*GOAL OF THE EXERCISE:* Begin at the first line of the data and copy each line through the one containing "woven('woven_wall', Vector((XL +", that line included, with no pictures.

----- EXTRACTED MATERIAL -----

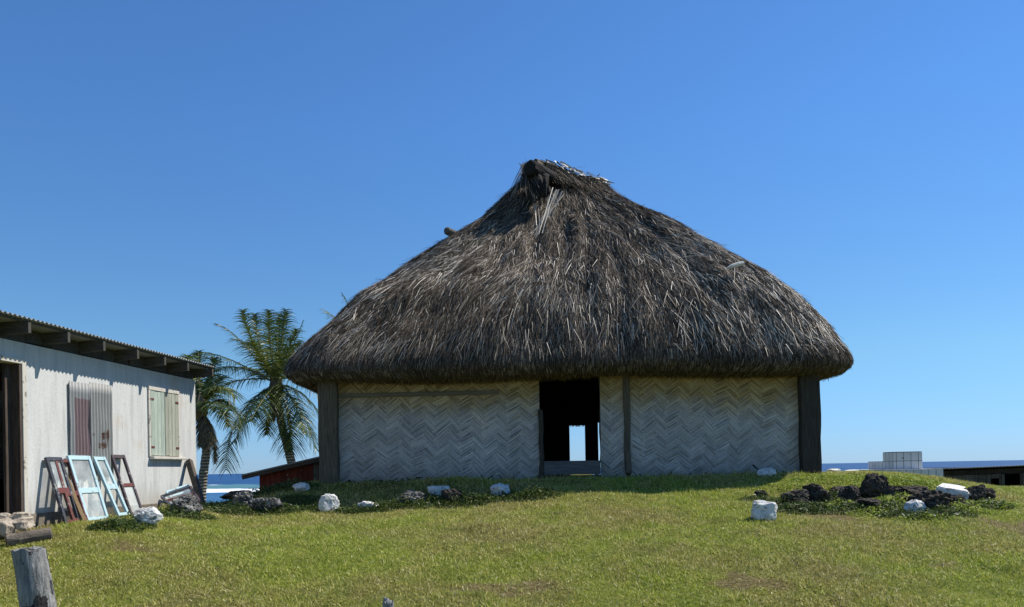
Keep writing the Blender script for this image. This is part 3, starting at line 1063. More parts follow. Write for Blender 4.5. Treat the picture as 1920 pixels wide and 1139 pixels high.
def hx(px): return P(px, 800, 15.3).x


ZB, ZT = 1.27, 3.42
O = Vector((0, 15.3, 0))
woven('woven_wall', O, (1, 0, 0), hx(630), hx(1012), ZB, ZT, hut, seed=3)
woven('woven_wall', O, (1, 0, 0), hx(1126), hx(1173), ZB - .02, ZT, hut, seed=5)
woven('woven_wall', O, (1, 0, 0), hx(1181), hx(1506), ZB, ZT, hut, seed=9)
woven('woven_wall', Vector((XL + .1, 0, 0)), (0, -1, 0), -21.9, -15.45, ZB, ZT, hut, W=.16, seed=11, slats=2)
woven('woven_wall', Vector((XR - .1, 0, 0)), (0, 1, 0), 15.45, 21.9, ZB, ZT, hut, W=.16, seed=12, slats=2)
# back wall with its small opening and a slit where the panels part
s0, s1 = P(1068, 830, 22).x, P(1097, 830, 22).x
s2, s3 = P(1121.5, 830, 22).x, P(1126, 830, 22).x
OB = Vector((0, 22.0, 0))
woven('woven_wall', OB, (-1, 0, 0), -s0, -(XL + .1), ZB, ZT, hut, W=.16, seed=13, slats=2)
b2 = MB(); b2.box((s2, 21.98, P(1080, 797, 22).z + .05), (s3, 22.0, ZT)); b2.build('slit_cover', M['backing'], hut)
woven('woven_wall', OB, (-1, 0, 0), -s2, -s1, ZB, ZT, hut, W=.16, seed=14, slats=2)
woven('woven_wall', OB, (-1, 0, 0), -(XR - .1), -s3, ZB, ZT, hut, W=.16, seed=15, slats=2)
zh = P(1080, 800, 22).z
b = MB(); b.box((s0, 21.98, zh + .03), (s1, 22.0, ZT)); 
lint = b.build('door_lintel', M['backing'], hut)
n = 160
c0 = np.stack([rng.uniform(s0, s1, n), np.full(n, 22.0), np.full(n, zh + .10)], -1)
D = np.stack([rng.normal(0, .15, n), np.zeros(n), -np.ones(n)], -1); D /= np.linalg.norm(D, axis=1, keepdims=True)
V_, Q_ = np_strips(c0, D, np.tile(np.array([0, 1., 0]), (n, 1)), rng.uniform(.04, .12, n), rng.uniform(.01, .02, n))
link('lintel_fringe', np_mesh('lintel_fringe', V_, Q_), M['backing'], lint)


def post(name, px0, px1, ytop, ybot, Y, dp, mat, zt=3.6):
    lo = P((px0 + px1) / 2, ybot, Y)
    x0, x1 = P(px0, 800, Y).x, P(px1, 800, Y).x
    b = MB()
    w, d = (x1 - x0) / 2, dp / 2
    n = 10
    ring = []
    for k in range(n + 1):
        z = lo.z + (zt - lo.z) * k / n
        wob = .008 * math.sin(k * 1.3 + px0)
        ring.append(Vector(((x0 + x1) / 2 + wob, Y + d, z)))
    pts = []
    for c in ring:
        for (sx, sy) in ((-1, -1), (1, -1), (1, 1), (-1, 1)):
            b.v.append(c + Vector((sx * (w + random.gauss(0, .004)), sy * (d + random.gauss(0, .003)), 0)))
    for k in range(n):
        for j in range(4):
            a, c = k * 4 + j, k * 4 + (j + 1) % 4
            b.f.append((a, c, c + 4, a + 4)); b.m.append(0)
    b.f.append((3, 2, 1, 0)); b.m.append(0)
    b.f.append((n * 4, n * 4 + 1, n * 4 + 2, n * 4 + 3)); b.m.append(0)
    return b.build(name, mat, hut, bevel=.02)


post('corner_post', 596, 632, 715, 911, 15.12, .32, M['tan_post'])
post('corner_post', 1503, 1540, 700, 887, 15.12, .32, M['post_wood'])
post('corner_post', 668, 692, 715, 890, 21.7, .3, M['post_wood'])
post('corner_post', 1340, 1364, 700, 890, 21.7, .3, M['post_wood'])
post('wall_post', 1170.5, 1182.5, 715, 888, 15.22, .07, M['tan_post'])
post('door_post', 1010, 1019, 770, 893, 15.2, .08, M['post_wood'], P(1014, 768, 15.2).z)
post('door_post', 1124.5, 1128.5, 715, 868, 15.3, .08, M['post_wood'])
b = MB(); a, c = P(632, 743, 15.27), P(935, 736, 15.27)
b.beam(a, c, .03, .085)
b.build('wall_rail', M['rail_wood'], hut, bevel=.006)
b = MB(); a, c = P(1020, 878, 15.24), P(1126, 876.5, 15.24)
b.beam(a, c, .09, .27)
b.build('door_sill', M['sill_wood'], hut, bevel=.012)
b = MB(); a, c = P(1005, 896, 15.2), P(1120, 894, 15.2)
b.beam(a, c, .18, .07)
b.build('door_step', M['post_wood'], hut, bevel=.01)
# wooden footing under the right hand post
b = MB(); p = P(1523, 893, 15.2); b.box(p + Vector((-.16, -.02, -.16)), p + Vector((.16, .28, .075)))
b.build('post_footing', M['dark'], hut)

# bleached stick on the thatch
GP = np.array([proj(v) for v in BV[::1]]) if False else None


def roof_hit(px, py):
    pr = BV - np.array(EYE)
    u = HX + F * (pr @ np.array(CR)) / pr[:, 1]; v = HY - F * (pr @ np.array(CU)) / pr[:, 1]
    d = np.hypot(u - px, v - py) + (BV[:, 1] > 19.5) * 1000
    k = np.argmin(d)
    return Vector(BV[k])


p = roof_hit(1378, 500)
a = P(1362, 504, p.y - .42); c = P(1394, 494, p.y - .34)
b = MB(); b.tube([a, a.lerp(c, .3) + Vector((0, 0, .012)), a.lerp(c, .7) + Vector((0, 0, .01)), c], [.015, .04, .046, .04], 8)
tag(b.build('stick', M['stick'], None, a), 'short bleached stick lying on the right slope of the thatch roof', 'stick')

# ------------------------------------------------------------------ white concrete building
WX, WD = -8.08, .11
dw = Vector((WD, 1, 0)).normalized(); nw = Vector((1, -WD, 0)).normalized()
W0 = Vector((WX, 0, 0))


def wall_pt(px, py, off=0.0):
    r = ray(px, py)
    o = W0 + nw * off
    t = (o - EYE).dot(nw) / r.dot(nw)
    return EYE + r * t


def az_(px, py, off=0.0):
    p = wall_pt(px, py, off)
    return (p - W0).dot(dw), p.z


def Bp(a, off, z): return W0 + dw * a + nw * off + Vector((0, 0, z))


def bbox(mb, a0, a1, o0, o1, z0, z1, m=0):
    mb.obox(Bp((a0 + a1) / 2, (o0 + o1) / 2, (z0 + z1) / 2), dw * (a1 - a0) / 2, nw * (o1 - o0) / 2, Vector((0, 0, (z1 - z0) / 2)), m)


A0 = 6.2
A1 = az_(367, 800)[0]
ZBASE, ZTOP, ZROOF = .98, 3.40, 3.66
bld = thing('white_building', Bp((A0 + A1) / 2, 0, .9), 'whitewashed concrete building with a low iron roof, boarded windows and an open dark doorway', 'building')
da0, da1 = 9.55, az_(40, 800)[0]
zdt = az_(45, 683)[1]
b = MB()
bbox(b, A0, da0, -.16, 0, ZBASE, ZTOP)
bbox(b, da1, A1, -.16, 0, ZBASE, ZTOP)
bbox(b, da0, da1, -.16, 0, zdt, ZTOP)
wall = b.build('wall', M['plaster'], bld)
b = MB()
bbox(b, A0, A1, -5.2, -5.04, ZBASE - .6, ZTOP - .3)
bbox(b, A0, A0 + .16, -5.04, -.16, ZBASE - .6, ZTOP - .05)
bbox(b, A1 - .16, A1, -5.04, -.163, ZBASE - .6, ZTOP - .003)
b.build('wall', M['plaster'], bld)
b = MB()
bbox(b, A0, A1 + .02, -.3, .02, .2, ZBASE)
bbox(b, A0, A1, -5.04, -.31, .2, ZBASE - .03)
b.build('footing', M['footing'], bld)
# frieze boards between the rafters, ragged lower edge
b = MB()
a = A0
while a < A1 - .02:
    w = min(random.uniform(.5, .75), A1 - a)
    bbox(b, a, a + w - .012, -.10, -.02 - random.uniform(0, .02), ZTOP + random.uniform(.012, .03), ZROOF - .03)
    a += w
b.build('frieze_board', M['grey_wood'], bld)
# plaster lip at the wall head
# rafters
rf = [az_(px, py)[0] for px, py in ((8, 600), (85, 630), (154, 645), (220, 665), (273, 680), (318, 690), (366.0, 700))]
rf = [rf[0] - .92] + rf
for k, a in enumerate(rf):
    b = MB()
    top = ZROOF - .045
    pts = [Bp(a, -.5, top), Bp(a, .375, top + .0), Bp(a, .375, top - .15), Bp(a, -.5, top - .19)]
    i = len(b.v)
    b.v += [p + dw * -.028 for p in pts] + [p + dw * .028 for p in pts]
    b.f += [(0, 1, 2, 3), (7, 6, 5, 4), (0, 4, 5, 1), (1, 5, 6, 2), (2, 6, 7, 3), (3, 7, 4, 0)]; b.m += [0] * 6
    b.build('rafter', M['grey_wood'], bld, bevel=.004)
b = MB(); bbox(b, A0, A1 + .05, .29, .335, ZROOF - .042, ZROOF - .012)
b.build('roof_batten', M['grey_wood'], bld)


def corrugated(name, p0, du, dv, L, Wd, amp, lam, nrm, mat, parent, paint=None, rust=None, ragged=0.0, seed=0, dents=.0):
    """sheet spanned by du (across the waves, length L) and dv (along them, length Wd)"""
    nu = int(L / lam * 8); nv = max(2, int(Wd / .15))
    v = []; pa = []; ru = []
    for i in range(nu + 1):
        for j in range(nv + 1):
            u, w = L * i / nu, Wd * j / nv
            if ragged and j == 0: w += ragged * (noise.noise(Vector((u * 9, seed, 0))) - .1)
            h = amp * math.sin(2 * math.pi * u / lam) + dents * noise.noise(Vector((u * 3, w * 3, seed)))
            v.append(p0 + du * u + dv * w + nrm * h)
            pa.append(paint(u, w) if paint else 0); ru.append(rust(u, w) if rust else 0)
    f = []
    for i in range(nu):
        for j in range(nv):
            a = i * (nv + 1) + j
            f.append((a, a + nv + 1, a + nv + 2, a + 1))
    me = bpy.data.meshes.new(name); me.from_pydata(v, [], f); me.update()
    me.polygons.foreach_set('use_smooth', [True] * len(f))
    for nm, d in (('paint', pa), ('rust', ru)):
        at = me.attributes.new(nm, 'FLOAT', 'POINT'); at.data.foreach_set('value', d)
    o = link(name, me, mat, parent)
    s = o.modifiers.new('solid', 'SOLIDIFY'); s.thickness = .002
    return o


sl_ = math.radians(-4.5)
corrugated('iron_roof', Bp(A0 - .2, .40, ZROOF), dw, (nw * -math.cos(sl_) + Vector((0, 0, math.sin(sl_)))), A1 - A0 + .28, 5.8, .014, .085, Vector((0, 0, 1)), M['iron_roof'], bld,
           rust=lambda u, w: .12 * (noise.noise(Vector((u * 1.3, w, 2))) + .3))
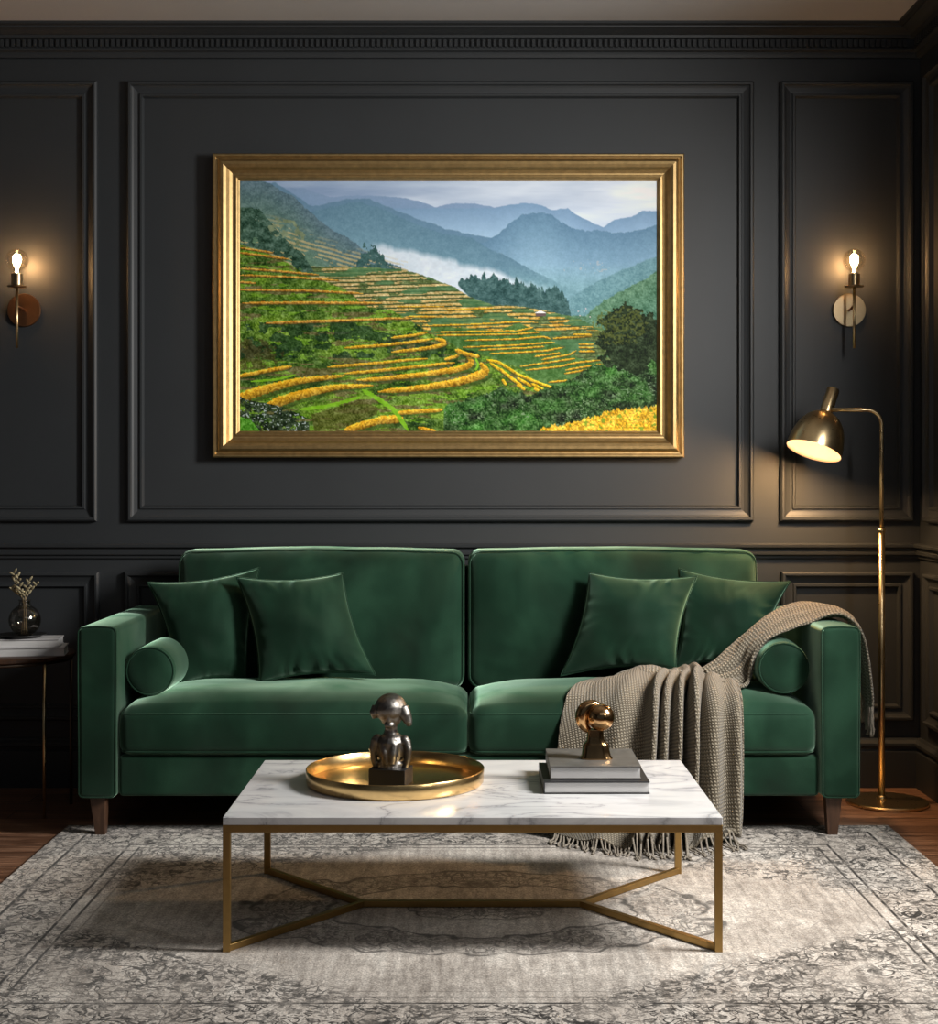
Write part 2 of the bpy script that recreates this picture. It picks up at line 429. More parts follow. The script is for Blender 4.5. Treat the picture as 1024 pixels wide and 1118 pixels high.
# ================================================================ THE ROOM
WY, WX, WL, CZ = 5.51, 1.666, -3.1, 2.82
bm = bmesh.new(); box(bm, (WL-.1, -.6, -.1), (WX+.1, WY+.1, 0)); o = struct(obj('floor', bm, M['floor']))
bm = bmesh.new(); box(bm, (WL-.1, -.6, CZ), (WX+.1, WY+.1, CZ+.1)); struct(obj('ceiling', bm, M['ceiling']))
bm = bmesh.new(); box(bm, (WL-.1, WY, 0), (WX+.1, WY+.1, CZ)); struct(obj('wall_back', bm, M['wall']))
bm = bmesh.new(); box(bm, (WL-.1, -.6, 0), (WL, WY, CZ)); struct(obj('wall_left', bm, M['wall']))
bm = bmesh.new()                                    # right wall with two tall window openings
for lo, hi in (((WX, 4.0, 0), (WX+.1, WY, CZ)), ((WX, -.6, 0), (WX+.1, 4.0, .75)), ((WX, -.6, 2.7), (WX+.1, 4.0, CZ)),
               ((WX, 2.32, .75), (WX+.1, 2.5, 2.7)), ((WX, -.6, .75), (WX+.1, .95, 2.7))): box(bm, lo, hi)
struct(obj('wall_right', bm, M['wall']))

crown = [(0, 2.712), (.016, 2.712), (.020, 2.722), (.020, 2.730), (.034, 2.734), (.034, 2.741), (.026, 2.744), (.026, 2.776),
         (.044, 2.779), (.046, 2.787), (.058, 2.790), (.075, 2.797), (.092, 2.802), (.094, 2.808), (.112, 2.811), (.112, CZ), (0, CZ)]
bm = bmesh.new(); line_sweep(bm, crown, (WL, WY, 0), (WX, WY, 0), 0, 1)
x = WL+.02
while x < WX-.06:
    box(bm, (x, WY-.038, 2.747), (x+.011, WY-.02, 2.773)); x += .0205
struct(obj('trim_1', bm, M['wall']))
bm = bmesh.new(); line_sweep(bm, crown, (WX, WY, 0), (WX, 0, 0), 1, 0, (-1, 0, 0))
y = WY-.06
while y > 3.9:
    box(bm, (WX-.038, y-.011, 2.747), (WX-.02, y, 2.773)); y -= .0205
struct(obj('trim_2', bm, M['wall']))
rail = [(0, .852), (.010, .852), (.012, .862), (.022, .866), (.024, .876), (.018, .880), (.020, .890), (.034, .894), (.036, .903), (.028, .908), (0, .908)]
base = [(0, 0), (.022, 0), (.022, .135), (.016, .142), (.018, .152), (.026, .156), (.026, .166), (.012, .176), (.008, .184), (0, .184)]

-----

*OUTPUT FOR THIS TASK:*
Keep writing the Blender script for this image. This is part 3, starting at line 1063. More parts follow. Write for Blender 4.5. Treat the picture as 1920 pixels wide and 1139 pixels high.
def hx(px): return P(px, 800, 15.3).x


ZB, ZT = 1.27, 3.42
O = Vector((0, 15.3, 0))
woven('woven_wall', O, (1, 0, 0), hx(630), hx(1012), ZB, ZT, hut, seed=3)
woven('woven_wall', O, (1, 0, 0), hx(1126), hx(1173), ZB - .02, ZT, hut, seed=5)
woven('woven_wall', O, (1, 0, 0), hx(1181), hx(1506), ZB, ZT, hut, seed=9)
woven('woven_wall', Vector((XL + .1, 0, 0)), (0, -1, 0), -21.9, -15.45, ZB, ZT, hut, W=.16, seed=11, slats=2)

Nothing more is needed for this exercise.